DATA BLOCK ::

--- Start ---

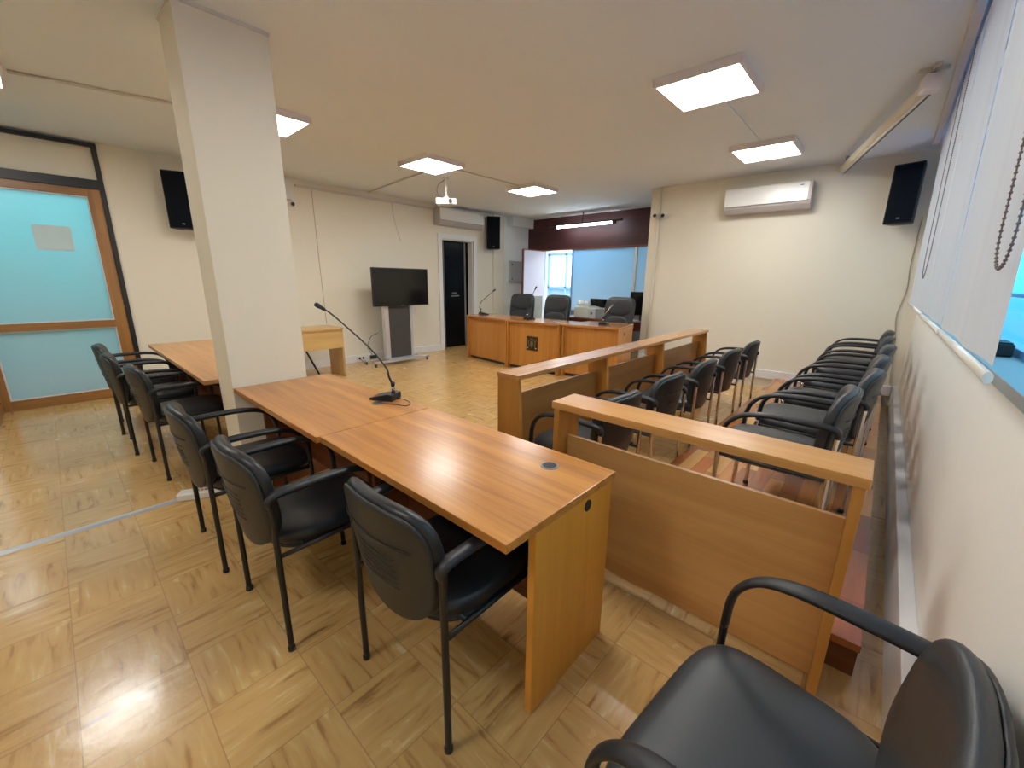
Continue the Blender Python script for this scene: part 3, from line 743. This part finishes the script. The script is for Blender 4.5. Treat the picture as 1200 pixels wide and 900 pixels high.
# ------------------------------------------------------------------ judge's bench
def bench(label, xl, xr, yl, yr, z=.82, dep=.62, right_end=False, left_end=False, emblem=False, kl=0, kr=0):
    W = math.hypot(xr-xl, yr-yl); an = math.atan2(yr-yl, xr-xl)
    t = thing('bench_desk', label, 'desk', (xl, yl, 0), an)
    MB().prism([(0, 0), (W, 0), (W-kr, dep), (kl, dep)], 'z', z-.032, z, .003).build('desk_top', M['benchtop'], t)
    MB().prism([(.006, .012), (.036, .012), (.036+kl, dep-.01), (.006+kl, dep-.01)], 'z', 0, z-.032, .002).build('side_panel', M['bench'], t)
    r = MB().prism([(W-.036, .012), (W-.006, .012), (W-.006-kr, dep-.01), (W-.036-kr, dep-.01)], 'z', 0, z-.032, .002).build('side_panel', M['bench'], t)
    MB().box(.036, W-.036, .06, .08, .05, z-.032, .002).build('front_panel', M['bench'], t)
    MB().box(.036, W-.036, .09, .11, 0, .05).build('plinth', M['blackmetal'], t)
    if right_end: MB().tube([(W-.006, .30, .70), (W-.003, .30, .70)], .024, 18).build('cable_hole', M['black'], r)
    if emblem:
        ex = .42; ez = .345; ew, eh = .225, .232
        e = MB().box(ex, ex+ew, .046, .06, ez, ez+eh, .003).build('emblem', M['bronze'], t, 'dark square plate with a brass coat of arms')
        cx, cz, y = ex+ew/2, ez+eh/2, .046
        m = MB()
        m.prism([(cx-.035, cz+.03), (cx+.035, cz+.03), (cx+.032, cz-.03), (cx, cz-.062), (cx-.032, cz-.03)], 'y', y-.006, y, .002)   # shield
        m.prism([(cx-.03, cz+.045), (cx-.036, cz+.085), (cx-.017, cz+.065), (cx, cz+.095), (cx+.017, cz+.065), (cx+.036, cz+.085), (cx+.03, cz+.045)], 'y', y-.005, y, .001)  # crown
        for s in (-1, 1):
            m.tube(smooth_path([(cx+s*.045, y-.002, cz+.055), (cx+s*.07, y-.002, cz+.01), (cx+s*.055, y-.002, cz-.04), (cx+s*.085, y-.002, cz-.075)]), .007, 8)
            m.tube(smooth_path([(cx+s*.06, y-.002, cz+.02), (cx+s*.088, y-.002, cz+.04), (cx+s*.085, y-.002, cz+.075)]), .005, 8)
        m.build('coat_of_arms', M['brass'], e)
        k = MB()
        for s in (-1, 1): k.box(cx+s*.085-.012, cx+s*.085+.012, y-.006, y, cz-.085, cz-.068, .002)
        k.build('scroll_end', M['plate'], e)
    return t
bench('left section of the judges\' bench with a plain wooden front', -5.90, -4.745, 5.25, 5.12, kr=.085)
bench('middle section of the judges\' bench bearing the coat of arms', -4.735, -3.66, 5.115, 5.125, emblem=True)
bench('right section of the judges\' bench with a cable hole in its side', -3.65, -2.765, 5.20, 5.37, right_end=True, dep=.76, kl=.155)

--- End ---

PROBLEM TO SOLVE :: Drop the images and repeat the data exactly.

RESULT ::
Continue the Blender Python script for this scene: part 3, from line 743. This part finishes the script. The script is for Blender 4.5. Treat the picture as 1200 pixels wide and 900 pixels high.
# ------------------------------------------------------------------ judge's bench
def bench(label, xl, xr, yl, yr, z=.82, dep=.62, right_end=False, left_end=False, emblem=False, kl=0, kr=0):
    W = math.hypot(xr-xl, yr-yl); an = math.atan2(yr-yl, xr-xl)
    t = thing('bench_desk', label, 'desk', (xl, yl, 0), an)
    MB().prism([(0, 0), (W, 0), (W-kr, dep), (kl, dep)], 'z', z-.032, z, .003).build('desk_top', M['benchtop'], t)
    MB().prism([(.006, .012), (.036, .012), (.036+kl, dep-.01), (.006+kl, dep-.01)], 'z', 0, z-.032, .002).build('side_panel', M['bench'], t)
    r = MB().prism([(W-.036, .012), (W-.006, .012), (W-.006-kr, dep-.01), (W-.036-kr, dep-.01)], 'z', 0, z-.032, .002).build('side_panel', M['bench'], t)
    MB().box(.036, W-.036, .06, .08, .05, z-.032, .002).build('front_panel', M['bench'], t)
    MB().box(.036, W-.036, .09, .11, 0, .05).build('plinth', M['blackmetal'], t)
    if right_end: MB().tube([(W-.006, .30, .70), (W-.003, .30, .70)], .024, 18).build('cable_hole', M['black'], r)
    if emblem:
        ex = .42; ez = .345; ew, eh = .225, .232
        e = MB().box(ex, ex+ew, .046, .06, ez, ez+eh, .003).build('emblem', M['bronze'], t, 'dark square plate with a brass coat of arms')
        cx, cz, y = ex+ew/2, ez+eh/2, .046
        m = MB()
        m.prism([(cx-.035, cz+.03), (cx+.035, cz+.03), (cx+.032, cz-.03), (cx, cz-.062), (cx-.032, cz-.03)], 'y', y-.006, y, .002)   # shield
        m.prism([(cx-.03, cz+.045), (cx-.036, cz+.085), (cx-.017, cz+.065), (cx, cz+.095), (cx+.017, cz+.065), (cx+.036, cz+.085), (cx+.03, cz+.045)], 'y', y-.005, y, .001)  # crown
        for s in (-1, 1):
            m.tube(smooth_path([(cx+s*.045, y-.002, cz+.055), (cx+s*.07, y-.002, cz+.01), (cx+s*.055, y-.002, cz-.04), (cx+s*.085, y-.002, cz-.075)]), .007, 8)
            m.tube(smooth_path([(cx+s*.06, y-.002, cz+.02), (cx+s*.088, y-.002, cz+.04), (cx+s*.085, y-.002, cz+.075)]), .005, 8)
        m.build('coat_of_arms', M['brass'], e)
        k = MB()
        for s in (-1, 1): k.box(cx+s*.085-.012, cx+s*.085+.012, y-.006, y, cz-.085, cz-.068, .002)
        k.build('scroll_end', M['plate'], e)
    return t
bench('left section of the judges\' bench with a plain wooden front', -5.90, -4.745, 5.25, 5.12, kr=.085)
bench('middle section of the judges\' bench bearing the coat of arms', -4.735, -3.66, 5.115, 5.125, emblem=True)
bench('right section of the judges\' bench with a cable hole in its side', -3.65, -2.765, 5.20, 5.37, right_end=True, dep=.76, kl=.155)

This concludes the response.